Bennett started the book not knowing where it would end up. She spent the first of seven years of work on the novel just fleshing out her characters.
"If you let a story come from the characters," she said, "then they determine the actions." She wanted to take a young man who, like many young Westerners she sees today, is disaffected and joyless, and "see what it would take to heal him."
After writing 5,000 pages, most of which she discarded, she figured it out.
"I hit him with every blow I could think of. After I finished the book, I thought, 'What is the single thing [that healed him]?'"

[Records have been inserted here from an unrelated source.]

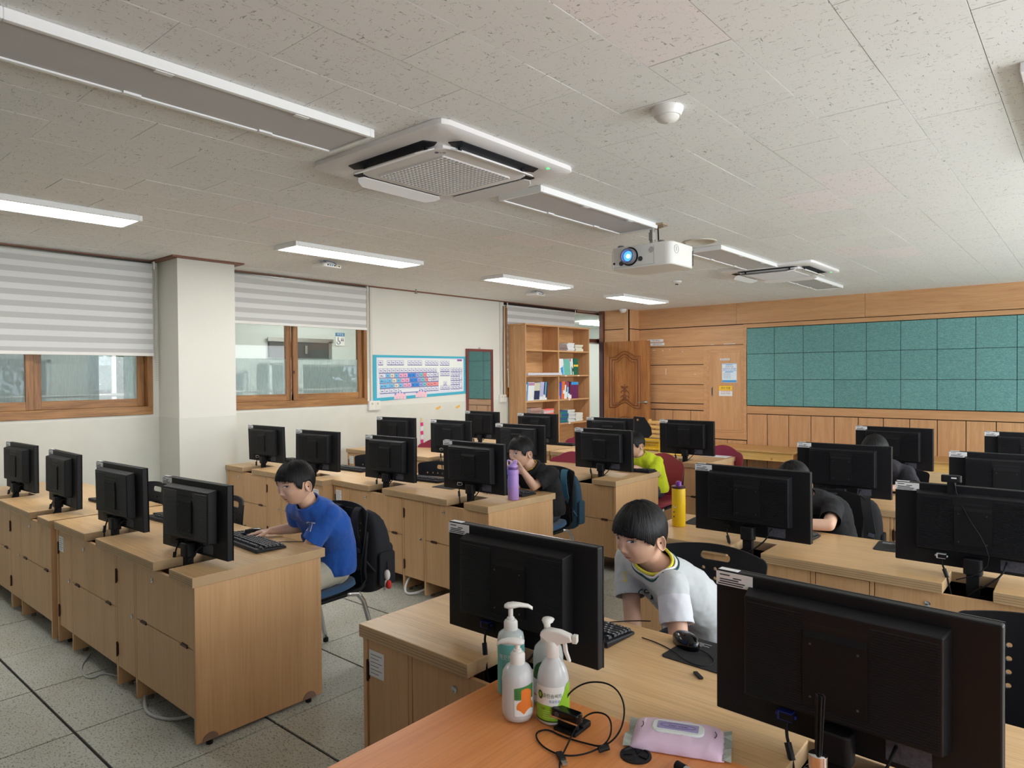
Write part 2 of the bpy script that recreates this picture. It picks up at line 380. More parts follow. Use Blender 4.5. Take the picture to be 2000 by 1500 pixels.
def dup(o, parent=None):
    c = o.copy(); COL.objects.link(c); c.parent = parent
    for ch in list(o.children): dup(ch, c)
    return c
def struct(name, mb, mats, **k): return tag(build(name, mb, mats, **k), kind='structure')
def evalmesh(o):
    dg = bpy.context.evaluated_depsgraph_get(); dg.update()
    return bpy.data.meshes.new_from_object(o.evaluated_get(dg))
def text_mesh(txt, size, align='CENTER', extrude=0.0002):
    cu = bpy.data.curves.new('txt', 'FONT'); cu.body = txt; cu.size = size; cu.align_x = align; cu.align_y = 'CENTER'; cu.extrude = extrude
    cu.resolution_u = 2
    t = bpy.data.objects.new('txt', cu); COL.objects.link(t); me = evalmesh(t)
    bpy.data.objects.remove(t); bpy.data.curves.remove(cu); return me
def text(name, txt, size, mat, parent, mtx, align='CENTER'):
    me = text_mesh(txt, size, align); me.materials.clear(); me.materials.append(mat)
    o = bpy.data.objects.new(name, me); COL.objects.link(o); o.parent = parent; o.matrix_local = mtx
    return o
def basis(loc, xdir, ydir):
    x = Vector(xdir).normalized(); y = Vector(ydir).normalized(); z = x.cross(y)
    m = Matrix((x, y, z)).transposed().to_4x4(); m.translation = Vector(loc); return m
# ---------------------------------------------------------------- room shell
XW, YB, ZC, XR, YF = -6.57, 10.2, 2.59, 2.6, -2.4
TW = 0.18
def yz_wall(name, x0, x1, ya, yb, za, zb, holes, mat):
    """wall slab between x0 and x1 with rectangular holes (y0,y1,z0,z1), built from blocks round the holes"""
    mb = MB(); ys = sorted({ya, yb} | {h[0] for h in holes} | {h[1] for h in holes})
    for i in range(len(ys)-1):
        a, b = ys[i], ys[i+1]
        hs = sorted([h for h in holes if h[0] <= a+1e-6 and h[1] >= b-1e-6], key=lambda h: h[2])
        z = za
        for h in hs:
            if h[2] > z+1e-6: mb.box(x0, a, z, x1, b, h[2])
            z = h[3]
        if z < zb-1e-6: mb.box(x0, a, z, x1, b, zb)
    return struct(name, mb, mat)
W1 = (-0.9, 2.61, 1.19, 2.50)
W2 = (3.24, 5.03, 1.19, 2.53)
W3 = (7.52, 9.55, 1.19, 2.53)
DR = (9.05, 9.93, 0.0, 2.09)     # doorway in the left wall
wl = yz_wall('wall_left', XW-TW, XW, YF, YB, 0, ZC, [W1, W2, (7.52, 9.0, 1.19, 2.53), (9.0, YB, 2.13, 2.54), (9.0, YB, 0.0, 2.05)], M['wall'])
# paint step under 1.15 m
tag(build('wall_paint_band', MB().box(XW, YF, 0, XW+0.004, 7.5, 1.165), flat('lower cream paint', sr(218, 217, 206), 0.6, bump=0.1, bscale=60, var=0.05), parent=wl))
struct('wall_right', MB(), M['wall']) if False else None
RW = [(-1.5, 0.8, 0.95, 2.3), (1.8, 4.0, 0.95, 2.3), (5.0, 7.2, 0.95, 2.3), (8.1, 9.7, 0.95, 2.3)]
wr = yz_wall('wall_right', XR, XR+TW, YF, YB, 0, ZC, RW, M['wall'])
for i, (a, b, c, d) in enumerate(RW):
    w = struct('window_%d' % (4+i), MB().box(XR+.05, a, c, XR+.10, b, c+.05).box(XR+.05, a, d-.05, XR+.10, b, d).box(XR+.05, a, c, XR+.10, a+.05, d).box(XR+.05, b-.05, c, XR+.10, b, d).box(XR+.05, (a+b)/2-.025, c, XR+.10, (a+b)/2+.025, d), M['window_wood'])
    build('glass_pane', MB().box(XR+.07, a+.04, c+.04, XR+.076, b-.04, d-.04), M['glass'], parent=w)
struct('wall_front', MB().box(XW-TW, YF-TW, 0, XR+TW, YF, ZC), flat('front wall board green grey', sr(92, 100, 98), .7))  # unseen wall; dark colour chosen to cut light bounced onto the desks
struct('wall_corridor_inner', MB().box(-6.62, YB+.2, 0, XW-.02, YB+6, ZC), M['corr_wall'])
pil = struct('wall_pillar', MB().box(XW, 2.665, 0, -6.15, 3.19, ZC), M['wall'])
build('pillar_paint_band', MB().box(XW, 2.661, 0, -6.146, 3.194, 1.165), flat('pillar lower paint', sr(216, 216, 206), 0.6, bump=0.12, bscale=60), parent=pil)

# cornice strips along the ceiling edge
def trimY(name, x0, x1, y0, y1, z0, z1): return struct(name, MB().box(x0, y0, z0, x1, y1, z1), M['cornice'])
trimY('trim_1', XW, XW+.035, YF, 2.60, ZC-.012, ZC)
trimY('trim_2', XW, XW+.035, 3.25, 9.86, ZC-.012, ZC)
struct('trim_3', MB().prism([(XW, 2.60), (-6.085, 2.60), (-6.085, 3.255), (XW, 3.255)], ZC-.014, ZC), M['cornice'])
# blind rail boxes (dark gap, steel pipe)
for (a, b) in ((YF, 2.62), (3.25, 5.04), (7.50, 9.3)):
    o = struct('trim_4', MB().box(XW, a, ZC-.05, XW+.03, b, ZC-.012), M['groove'])

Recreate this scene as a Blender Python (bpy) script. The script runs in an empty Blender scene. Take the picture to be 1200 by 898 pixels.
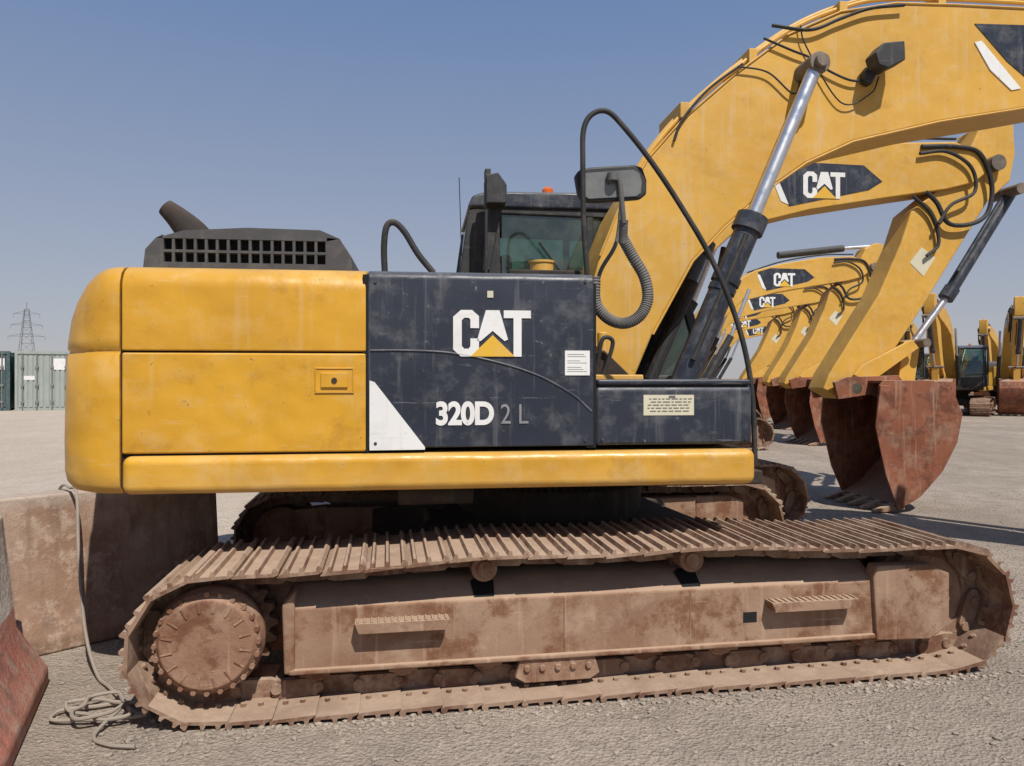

She realized it was accountability. To really live as himself, Douglas had to acknowledge the truth about his actions and accept responsibility for them. After that realization, she spent another year rewriting the novel. Bennett had been to Crete once before she started writing, but she needed to get the geography right, so she went back again and spent three weeks driving around between book locations with her camera.
Health issues prevented her from returning to Greece, so she read as many books about Crete as she could find.
"I just absorbed them. I read 200 books," she recalled. "My understanding of life on Crete got deeper without getting specific."
When she was further along in the book, she consulted Greek friends and experts of all kinds about specific details. She became especially good friends with a young American Greek Orthodox priest. The two spent a lot of time exchanging e-mails, not only about book details, but also about ethics, and what would happen to priests who faced the dilemmas that two priests face in Bennett's book.
"I think it gave me the courage to go a little bit deeper, to what agony a priest could go through," she said.
Bennett's academic experiences also informed her work. She was trained as an architectural historian, and paid attention to the sociology of the past while researching architectural history.
"Novel writing is one step deeper than that," she explains, "but it's the same skill." Both involve "trying to define the essence of what life in a certain circumstance was like."
Her background in history also helped to give Bennett a feel for the history of Crete, and influenced her decision to set her novel there.
"There's just history everywhere. It's an amazing place."
Bennett divides her time between Hornby Island and Bellingham, Washington. She has just become a landed immigrant in Canada.
"I love the way people use language in Canada," she says. "People here speak with a vocabulary that's just wonderful."
She is thrilled with her landed immigrant status."I belong here," she enthused.